Allez, on va se le dire, pour beaucoup, la pêche est, au choix, soit un loisir totalement ringard soit d’un ennui mortel. Pourtant, peu de plaisirs égalent à mes yeux celui de longer les berges, les pieds dans l’eau, loin de toute civilisation. Remonter le courant, l’oeil toujours vigilant. Tenter de lancer l’appât dans le trou d’eau inaccessible sous un enchevêtrement de branches où se tient peutêtre un brochet immobile. Assister au spectacle rare du martin-pêcheur dégustant sa proie sur une branche, ou surprendre un chevreuil qui ne vous a pas senti venir. Faire corps avec la nature. En définitive, c’est cette connexion primordiale que je trouve dans la pêche à la mouche, qui a même justifié (au moins en partie) mon plus grand voyage, celui de toute une vie, mon installation au Québec — en partance de la France —, dont les rivières sauvages m’avaient fait tellement rêver. C’est dire si je suis mordu ! Et j’ai continué ainsi de Charlevoix à la Gaspésie, de l’Abitibi aux Cantons-de-l’Est, affûtant mes techniques, perfectionnant ma connaissance de l’eau…
Jusqu’à ce que j’aie à mon tour des enfants…

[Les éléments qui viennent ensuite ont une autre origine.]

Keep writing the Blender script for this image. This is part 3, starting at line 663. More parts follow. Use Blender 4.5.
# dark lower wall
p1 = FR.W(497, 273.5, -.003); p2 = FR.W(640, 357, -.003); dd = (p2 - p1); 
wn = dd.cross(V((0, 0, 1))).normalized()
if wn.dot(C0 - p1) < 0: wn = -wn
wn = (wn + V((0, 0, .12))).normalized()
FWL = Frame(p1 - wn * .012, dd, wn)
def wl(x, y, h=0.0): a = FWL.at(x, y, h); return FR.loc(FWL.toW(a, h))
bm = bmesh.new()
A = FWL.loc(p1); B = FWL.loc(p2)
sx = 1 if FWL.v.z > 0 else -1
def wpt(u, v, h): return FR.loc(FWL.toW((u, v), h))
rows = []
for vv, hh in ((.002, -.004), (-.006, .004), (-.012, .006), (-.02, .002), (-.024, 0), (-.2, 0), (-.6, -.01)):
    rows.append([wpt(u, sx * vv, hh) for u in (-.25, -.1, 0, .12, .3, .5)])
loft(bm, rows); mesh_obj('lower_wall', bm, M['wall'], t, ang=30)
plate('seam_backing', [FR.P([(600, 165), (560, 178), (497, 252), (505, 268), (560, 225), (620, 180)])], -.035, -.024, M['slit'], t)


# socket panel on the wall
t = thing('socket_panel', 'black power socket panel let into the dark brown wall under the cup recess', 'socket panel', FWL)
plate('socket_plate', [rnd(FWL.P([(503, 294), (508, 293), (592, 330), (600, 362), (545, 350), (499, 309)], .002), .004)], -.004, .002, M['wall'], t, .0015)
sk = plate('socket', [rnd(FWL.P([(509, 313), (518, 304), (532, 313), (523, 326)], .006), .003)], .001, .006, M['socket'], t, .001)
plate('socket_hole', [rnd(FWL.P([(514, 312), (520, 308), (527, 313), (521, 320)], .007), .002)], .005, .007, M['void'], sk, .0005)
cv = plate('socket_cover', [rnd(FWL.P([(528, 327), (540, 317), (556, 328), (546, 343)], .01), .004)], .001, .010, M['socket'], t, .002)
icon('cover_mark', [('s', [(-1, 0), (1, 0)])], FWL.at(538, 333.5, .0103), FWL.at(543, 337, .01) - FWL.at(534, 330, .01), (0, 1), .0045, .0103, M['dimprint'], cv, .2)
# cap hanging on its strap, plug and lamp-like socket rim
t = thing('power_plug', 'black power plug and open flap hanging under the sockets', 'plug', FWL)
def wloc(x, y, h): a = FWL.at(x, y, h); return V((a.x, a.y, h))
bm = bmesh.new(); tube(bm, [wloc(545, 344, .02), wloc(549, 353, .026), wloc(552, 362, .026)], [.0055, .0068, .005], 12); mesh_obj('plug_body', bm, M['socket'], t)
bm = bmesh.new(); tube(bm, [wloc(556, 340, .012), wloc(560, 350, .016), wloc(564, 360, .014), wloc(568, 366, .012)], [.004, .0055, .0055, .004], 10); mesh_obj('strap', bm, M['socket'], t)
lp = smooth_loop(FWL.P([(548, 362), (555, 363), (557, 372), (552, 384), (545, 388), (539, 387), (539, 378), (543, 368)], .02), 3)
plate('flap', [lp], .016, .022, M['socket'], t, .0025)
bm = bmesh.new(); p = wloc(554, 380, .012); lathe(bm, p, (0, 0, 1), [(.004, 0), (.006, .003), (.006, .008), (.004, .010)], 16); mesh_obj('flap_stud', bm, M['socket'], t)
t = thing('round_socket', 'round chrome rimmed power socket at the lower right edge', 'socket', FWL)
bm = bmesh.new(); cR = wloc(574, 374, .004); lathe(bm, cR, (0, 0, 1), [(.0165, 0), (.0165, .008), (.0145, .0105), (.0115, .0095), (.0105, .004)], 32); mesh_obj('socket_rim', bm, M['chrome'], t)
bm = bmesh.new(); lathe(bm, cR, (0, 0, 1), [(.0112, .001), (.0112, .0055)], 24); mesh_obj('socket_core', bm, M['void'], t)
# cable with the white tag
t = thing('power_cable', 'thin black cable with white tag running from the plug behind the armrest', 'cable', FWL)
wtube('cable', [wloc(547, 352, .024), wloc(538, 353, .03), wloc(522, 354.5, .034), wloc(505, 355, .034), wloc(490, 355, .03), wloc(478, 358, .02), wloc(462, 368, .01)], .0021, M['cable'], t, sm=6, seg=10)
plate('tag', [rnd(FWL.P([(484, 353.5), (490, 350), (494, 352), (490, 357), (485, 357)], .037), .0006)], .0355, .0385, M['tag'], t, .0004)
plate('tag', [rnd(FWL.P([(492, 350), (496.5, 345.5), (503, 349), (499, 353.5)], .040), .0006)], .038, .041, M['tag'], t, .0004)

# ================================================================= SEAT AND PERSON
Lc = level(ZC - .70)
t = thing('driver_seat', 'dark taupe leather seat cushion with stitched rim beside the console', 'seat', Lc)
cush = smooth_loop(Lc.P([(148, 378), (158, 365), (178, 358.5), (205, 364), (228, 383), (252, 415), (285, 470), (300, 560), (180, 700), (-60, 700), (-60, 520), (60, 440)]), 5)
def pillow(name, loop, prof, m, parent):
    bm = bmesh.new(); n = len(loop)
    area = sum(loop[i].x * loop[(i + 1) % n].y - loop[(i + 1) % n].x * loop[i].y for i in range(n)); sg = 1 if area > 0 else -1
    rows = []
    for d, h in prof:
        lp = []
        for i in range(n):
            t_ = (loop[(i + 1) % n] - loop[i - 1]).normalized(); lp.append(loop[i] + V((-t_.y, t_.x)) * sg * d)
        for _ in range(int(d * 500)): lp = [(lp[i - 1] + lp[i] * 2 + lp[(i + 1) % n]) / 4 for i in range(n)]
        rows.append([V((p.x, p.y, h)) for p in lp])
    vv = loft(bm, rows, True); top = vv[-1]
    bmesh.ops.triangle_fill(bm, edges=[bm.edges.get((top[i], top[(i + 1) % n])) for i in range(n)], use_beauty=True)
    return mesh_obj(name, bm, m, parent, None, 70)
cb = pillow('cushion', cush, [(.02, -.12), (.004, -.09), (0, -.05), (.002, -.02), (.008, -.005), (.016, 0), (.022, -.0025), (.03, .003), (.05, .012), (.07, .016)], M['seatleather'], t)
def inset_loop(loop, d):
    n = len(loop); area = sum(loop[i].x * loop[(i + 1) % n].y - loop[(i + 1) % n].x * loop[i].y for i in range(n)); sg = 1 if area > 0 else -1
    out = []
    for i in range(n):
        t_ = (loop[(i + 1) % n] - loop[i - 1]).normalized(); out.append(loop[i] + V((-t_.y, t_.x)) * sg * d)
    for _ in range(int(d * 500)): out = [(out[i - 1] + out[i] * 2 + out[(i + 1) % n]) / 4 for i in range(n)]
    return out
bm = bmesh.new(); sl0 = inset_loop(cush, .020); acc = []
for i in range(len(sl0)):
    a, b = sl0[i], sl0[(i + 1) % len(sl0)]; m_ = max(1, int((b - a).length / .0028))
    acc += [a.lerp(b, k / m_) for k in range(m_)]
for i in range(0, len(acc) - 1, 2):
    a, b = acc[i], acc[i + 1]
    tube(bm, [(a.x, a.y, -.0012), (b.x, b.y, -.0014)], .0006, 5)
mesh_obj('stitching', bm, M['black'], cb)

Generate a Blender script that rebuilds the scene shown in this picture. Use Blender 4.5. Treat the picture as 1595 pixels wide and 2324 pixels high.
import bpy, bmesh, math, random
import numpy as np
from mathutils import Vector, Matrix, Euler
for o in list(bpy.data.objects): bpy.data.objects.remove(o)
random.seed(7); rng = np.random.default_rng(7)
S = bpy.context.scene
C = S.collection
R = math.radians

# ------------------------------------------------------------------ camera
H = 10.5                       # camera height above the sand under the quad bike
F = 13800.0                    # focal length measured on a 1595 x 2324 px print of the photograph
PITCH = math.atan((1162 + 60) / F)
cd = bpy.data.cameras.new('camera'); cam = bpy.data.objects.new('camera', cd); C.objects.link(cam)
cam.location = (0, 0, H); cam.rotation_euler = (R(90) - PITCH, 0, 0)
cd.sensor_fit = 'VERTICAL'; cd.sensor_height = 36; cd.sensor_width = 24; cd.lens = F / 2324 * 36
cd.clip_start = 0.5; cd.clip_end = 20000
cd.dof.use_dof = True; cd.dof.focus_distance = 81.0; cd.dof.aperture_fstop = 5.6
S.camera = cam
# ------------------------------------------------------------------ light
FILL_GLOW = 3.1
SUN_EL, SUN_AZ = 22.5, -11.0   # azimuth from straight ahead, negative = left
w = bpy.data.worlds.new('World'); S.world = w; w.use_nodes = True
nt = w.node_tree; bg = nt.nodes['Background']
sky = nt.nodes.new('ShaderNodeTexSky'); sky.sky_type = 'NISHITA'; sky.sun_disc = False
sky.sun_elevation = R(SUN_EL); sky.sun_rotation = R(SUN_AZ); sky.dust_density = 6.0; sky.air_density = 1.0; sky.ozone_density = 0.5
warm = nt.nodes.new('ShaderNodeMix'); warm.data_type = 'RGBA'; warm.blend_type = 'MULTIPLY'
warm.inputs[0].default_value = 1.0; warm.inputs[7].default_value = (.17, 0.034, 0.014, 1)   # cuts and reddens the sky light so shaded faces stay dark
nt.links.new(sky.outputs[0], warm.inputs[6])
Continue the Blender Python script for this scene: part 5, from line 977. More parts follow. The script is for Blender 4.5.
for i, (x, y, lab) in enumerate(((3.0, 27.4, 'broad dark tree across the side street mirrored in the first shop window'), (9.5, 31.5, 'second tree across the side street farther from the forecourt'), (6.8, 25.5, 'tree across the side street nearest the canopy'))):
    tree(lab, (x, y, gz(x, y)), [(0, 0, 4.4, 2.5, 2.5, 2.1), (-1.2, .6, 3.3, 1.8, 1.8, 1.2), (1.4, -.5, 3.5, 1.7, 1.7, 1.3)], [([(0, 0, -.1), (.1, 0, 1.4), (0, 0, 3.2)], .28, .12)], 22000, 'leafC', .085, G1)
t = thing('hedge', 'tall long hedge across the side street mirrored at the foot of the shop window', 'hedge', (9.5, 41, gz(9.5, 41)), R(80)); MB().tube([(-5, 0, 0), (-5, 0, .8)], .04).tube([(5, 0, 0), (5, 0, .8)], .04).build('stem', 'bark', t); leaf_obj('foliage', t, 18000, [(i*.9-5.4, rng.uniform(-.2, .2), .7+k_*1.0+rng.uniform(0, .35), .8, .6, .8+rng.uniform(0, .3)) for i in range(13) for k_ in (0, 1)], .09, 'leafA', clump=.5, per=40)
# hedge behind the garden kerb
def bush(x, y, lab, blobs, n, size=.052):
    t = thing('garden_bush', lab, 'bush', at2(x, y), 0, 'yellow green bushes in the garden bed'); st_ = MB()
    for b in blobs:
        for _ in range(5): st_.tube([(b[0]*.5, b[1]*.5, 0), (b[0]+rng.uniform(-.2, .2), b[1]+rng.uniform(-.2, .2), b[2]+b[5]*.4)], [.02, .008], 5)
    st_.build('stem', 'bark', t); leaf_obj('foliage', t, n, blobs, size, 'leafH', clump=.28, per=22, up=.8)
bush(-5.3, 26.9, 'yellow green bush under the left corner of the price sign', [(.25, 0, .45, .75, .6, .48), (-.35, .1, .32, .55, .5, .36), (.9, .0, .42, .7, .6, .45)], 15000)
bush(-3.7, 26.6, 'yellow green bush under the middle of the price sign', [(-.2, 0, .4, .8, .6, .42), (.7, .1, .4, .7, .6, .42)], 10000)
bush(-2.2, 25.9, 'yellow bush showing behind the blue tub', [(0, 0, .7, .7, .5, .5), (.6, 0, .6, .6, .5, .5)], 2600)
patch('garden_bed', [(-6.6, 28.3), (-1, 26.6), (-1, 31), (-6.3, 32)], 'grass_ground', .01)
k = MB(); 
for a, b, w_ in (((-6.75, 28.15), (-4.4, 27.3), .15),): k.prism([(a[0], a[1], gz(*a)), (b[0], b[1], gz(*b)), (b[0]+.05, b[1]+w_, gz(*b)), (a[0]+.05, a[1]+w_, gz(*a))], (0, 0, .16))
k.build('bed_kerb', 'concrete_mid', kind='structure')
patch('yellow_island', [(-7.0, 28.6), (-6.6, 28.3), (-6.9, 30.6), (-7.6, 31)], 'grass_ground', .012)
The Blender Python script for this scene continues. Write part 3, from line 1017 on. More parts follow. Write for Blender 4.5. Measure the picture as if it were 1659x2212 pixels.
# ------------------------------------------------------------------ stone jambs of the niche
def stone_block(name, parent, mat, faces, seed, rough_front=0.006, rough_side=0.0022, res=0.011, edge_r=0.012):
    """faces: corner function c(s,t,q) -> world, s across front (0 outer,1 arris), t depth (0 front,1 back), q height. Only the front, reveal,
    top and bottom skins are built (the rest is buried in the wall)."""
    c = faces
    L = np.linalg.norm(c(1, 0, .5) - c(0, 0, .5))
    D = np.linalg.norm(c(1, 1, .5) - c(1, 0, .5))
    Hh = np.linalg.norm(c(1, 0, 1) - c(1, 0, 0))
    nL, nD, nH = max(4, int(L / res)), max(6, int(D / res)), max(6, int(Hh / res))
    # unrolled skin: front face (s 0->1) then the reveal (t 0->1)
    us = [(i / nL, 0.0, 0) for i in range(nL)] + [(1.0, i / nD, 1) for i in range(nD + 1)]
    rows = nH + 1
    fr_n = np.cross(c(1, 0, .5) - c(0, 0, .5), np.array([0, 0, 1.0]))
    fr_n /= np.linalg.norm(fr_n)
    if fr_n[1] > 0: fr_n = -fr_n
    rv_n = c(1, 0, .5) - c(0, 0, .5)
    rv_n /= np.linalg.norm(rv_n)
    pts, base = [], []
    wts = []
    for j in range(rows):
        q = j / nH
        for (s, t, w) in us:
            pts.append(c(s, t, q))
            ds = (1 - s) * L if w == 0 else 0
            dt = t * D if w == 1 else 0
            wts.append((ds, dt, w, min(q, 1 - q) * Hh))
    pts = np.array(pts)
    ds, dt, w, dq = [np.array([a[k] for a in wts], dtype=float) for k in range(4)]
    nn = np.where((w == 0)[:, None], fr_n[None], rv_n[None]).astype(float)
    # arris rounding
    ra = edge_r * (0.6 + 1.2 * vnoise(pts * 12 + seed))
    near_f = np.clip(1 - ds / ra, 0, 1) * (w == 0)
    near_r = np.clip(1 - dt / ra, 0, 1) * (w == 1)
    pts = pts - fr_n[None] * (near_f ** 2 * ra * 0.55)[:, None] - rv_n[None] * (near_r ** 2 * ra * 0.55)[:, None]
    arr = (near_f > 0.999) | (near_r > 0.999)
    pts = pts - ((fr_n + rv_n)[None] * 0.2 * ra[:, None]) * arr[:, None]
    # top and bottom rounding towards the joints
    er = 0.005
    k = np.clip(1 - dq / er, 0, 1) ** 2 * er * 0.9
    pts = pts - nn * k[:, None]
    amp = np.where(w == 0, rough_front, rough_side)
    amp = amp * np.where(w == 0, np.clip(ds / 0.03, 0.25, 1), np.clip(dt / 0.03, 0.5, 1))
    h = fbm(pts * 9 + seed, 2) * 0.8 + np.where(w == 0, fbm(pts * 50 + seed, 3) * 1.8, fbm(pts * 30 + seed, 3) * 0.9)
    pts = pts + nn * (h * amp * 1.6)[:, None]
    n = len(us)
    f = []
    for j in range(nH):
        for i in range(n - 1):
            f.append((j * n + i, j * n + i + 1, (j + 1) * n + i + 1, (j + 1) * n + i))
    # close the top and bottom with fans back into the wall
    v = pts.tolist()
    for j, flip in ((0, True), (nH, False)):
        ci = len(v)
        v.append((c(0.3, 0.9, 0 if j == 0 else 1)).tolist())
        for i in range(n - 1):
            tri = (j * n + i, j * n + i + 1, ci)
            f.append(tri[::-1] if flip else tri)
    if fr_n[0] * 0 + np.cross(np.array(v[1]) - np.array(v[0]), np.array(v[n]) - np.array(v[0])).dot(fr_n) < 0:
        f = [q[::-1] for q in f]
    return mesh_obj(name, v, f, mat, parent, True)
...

Vous vous souvenez quand j’ai dit que j’allais à la pêche avec mon père, et que c’était un grand moment de fierté ? Maintenant, ce sont mes enfants qui veulent être du voyage, et je comprends l’air fatigué que je voyais parfois chez mon paternel. Je passe désormais ma vie à démêler des noeuds, à mettre des vers sur les hameçons et à décrocher de pauvres petits gardons ferrés trop tard et qui ont gobé l’hameçon jusqu’à l’estomac (quand il ne s’agit pas d’une barbotte gluante et piquante). Et quand l’un de mes fistons en a assez, ça finit en lancer de roches dans l’eau. Oubliés, le calme, le zen et la sérénité. Je ne pêche plus : je leur apprends à pêcher. Même lorsque je retourne en France l’été, c’est, pour mes innombrables nièces, le retour du tonton pêcheur. Dans la petite rivière derrière la maison de mes beaux-parents en Bourgogne, je gère une entreprise de pêche au goujon à faire pâlir les chalutiers japonais. Je monte les lignes, tends les cannes, répare les lignes cassées, me pique les doigts avec l’hameçon quand la petite dernière a relevé sa canne pile au moment où j’enfilais un ver (« oui, mais c’est parce qu’il y avait un papillon ! »). Et alors que l’après-midi tire à sa fin et qu’il est temps d’aller se baigner, on aurait pu espérer que ces petites filles, si douces et gentilles, si sensibles à la souffrance des animaux (je les ai vues pleurer quand le gros chat Georges a songé à croquer une souris), prendraient en pitié ces petits poissons et leur rendraient la liberté. Que nenni ! Tels des Pantagruel, elles s’attendent à dévorer le fruit de leurs efforts ! Et tandis que m’échoit la tâche ingrate de vider la poiscaille, je pense déjà à leur joie et à leur fierté quand elles dégusteront leur friture, mais aussi aux souvenirs que nous nous fabriquons, tous ensemble, au fil de l’eau. On ne naît pas pêcheur, on le devient, comme dirait l’autre.